The textbook debate and the future of education reform

By Ayo Olodo

Government policies rarely fail because their intentions are bad. They fail because good intentions are often mistaken for good implementation.

Nigeria has become something of a laboratory for ambitious education reforms. Every new administration arrives promising transformation. New curricula are introduced. New assessment methods emerge. New technologies are announced. Fresh slogans replace old ones. Yet our classrooms remain burdened by many of the same problems: poorly prepared teachers, inadequate learning materials, weak supervision and inconsistent implementation. The lesson is obvious.

In education, how a policy is implemented is often more important than what the policy seeks to achieve. That is why the current debate over the Federal Government’s proposed textbook assessment and ranking policy deserves serious attention.

At first glance, the objective appears admirable. Every Nigerian parent wants quality textbooks. Every teacher wants learning materials that faithfully reflect the national curriculum. The government has not only the right but also the responsibility to ensure that public funds are used to purchase only quality educational materials. Nobody is arguing against quality. The real debate is about the method.

The Nigerian Publishers Association has questioned the wisdom of introducing a formal ranking system for textbooks and publishers, warning that while the objective may be commendable, the policy could produce unintended consequences that distort competition, discourage investment and ultimately reduce diversity in educational publishing.

To its credit, the Federal Ministry of Education has done a recent engagement which may lead to more clarifications on whether the ranking is intended only for government procurement, that NERDC will continue its curriculum compliance assessments and that concerns raised by stakeholders, including cost implications and industry representation in decision-making, are eventually reviewed.

Those clarifications are hoped to be useful in the debate, and they will show that consultation is still possible. But consultation should not end where implementation begins. History teaches that government policies often acquire lives of their own.

A ranking system designed solely for public procurement today could easily become tomorrow’s unofficial seal of approval for the entire market. Parents will naturally assume that government-ranked books are the only books worth buying. Schools may feel compelled to adopt only those titles. Booksellers will stock what customers demand.

The government may never intend to create commercial winners and losers. The market may do so anyway.

That is why sound policymaking always asks a second question: What happens if this policy succeeds in ways we never intended?

Nigeria has learnt this lesson before.

The Universal Basic Education programme was conceived to guarantee access to quality education. Access improved in many places, but infrastructure, teacher recruitment and learning quality often failed to keep pace.

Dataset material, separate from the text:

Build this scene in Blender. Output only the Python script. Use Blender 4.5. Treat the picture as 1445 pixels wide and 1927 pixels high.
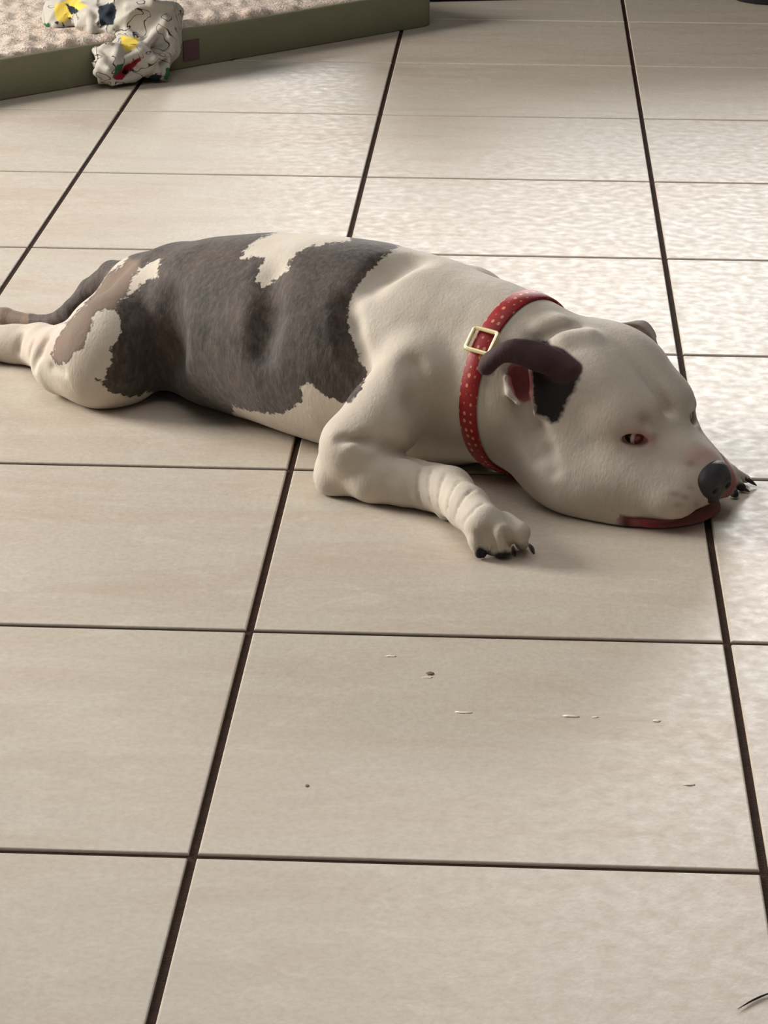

The 9-3-4 education structure promised smoother progression for learners. Yet inadequate teacher preparation and uneven implementation meant many schools continued to operate almost exactly as before. More recently, curriculum reforms have been announced with great optimism, but many teachers still struggle to understand the new learning objectives, while publishers race against unrealistic timelines to produce compliant instructional materials.

Even the government’s commendable drive toward digital learning illustrates the same challenge.

Distributing tablets and computers may attract headlines, but technology alone has never educated a child. Countries such as Finland, Singapore and South Korea succeeded not because they purchased more devices, but because they invested heavily in teacher capacity, curriculum development and careful implementation. Machines support learning. Teachers create it.

The renewed emphasis on continuous assessment deserves similar caution. Assessment should measure genuine learning, not merely generate impressive scores. Without proper teacher training, effective moderation and credible supervision, continuous assessment can easily degenerate into widespread grade inflation that benefits nobody—not students, not parents and certainly not employers.

Successful education systems rarely rely on dramatic policy announcements. They succeed through careful planning, extensive consultation, pilot testing, phased implementation and constant evaluation. Education reform is a marathon, not a fiat education enforcement.

That is why the current textbook debate should not be viewed as a confrontation between government and publishers. It is something far more important.

It is a national conversation about how reforms should be designed in a country as diverse and complex as Nigeria. Publishers do not seem to be asking the government to abandon quality assurance.

The government is not suggesting that educational standards should be lowered either. Both parties agree on the destination. Their disagreement concerns the road that leads there.

And that is precisely the discussion responsible governments should encourage. If concerns about competition, transition periods, transparency and market distortion can be addressed without compromising quality, the government would not be retreating. It would be governing wisely.

The strongest governments are not those that refuse to adjust. They are those confident enough to improve their own policies when evidence demands it.

As the Federal Ministry of Education embarks on one reform after another, from curriculum changes to digital learning, teacher development and textbook procurement, it must resist the temptation to measure success by the number of policies announced. History remembers governments not for the reforms they proclaimed, but for the reforms that actually worked. The textbook debate is therefore not merely about books. It is a test of whether Nigeria has finally learnt that enduring education reform is built not on administrative power, but on consultation, evidence, patience and trust. If that lesson is embraced, this controversy may yet become one of the most important turning points in Nigeria’s search for lasting educational excellence.

Ayo Olodo, PhD, is an opinion writer and columnist based in Abuja.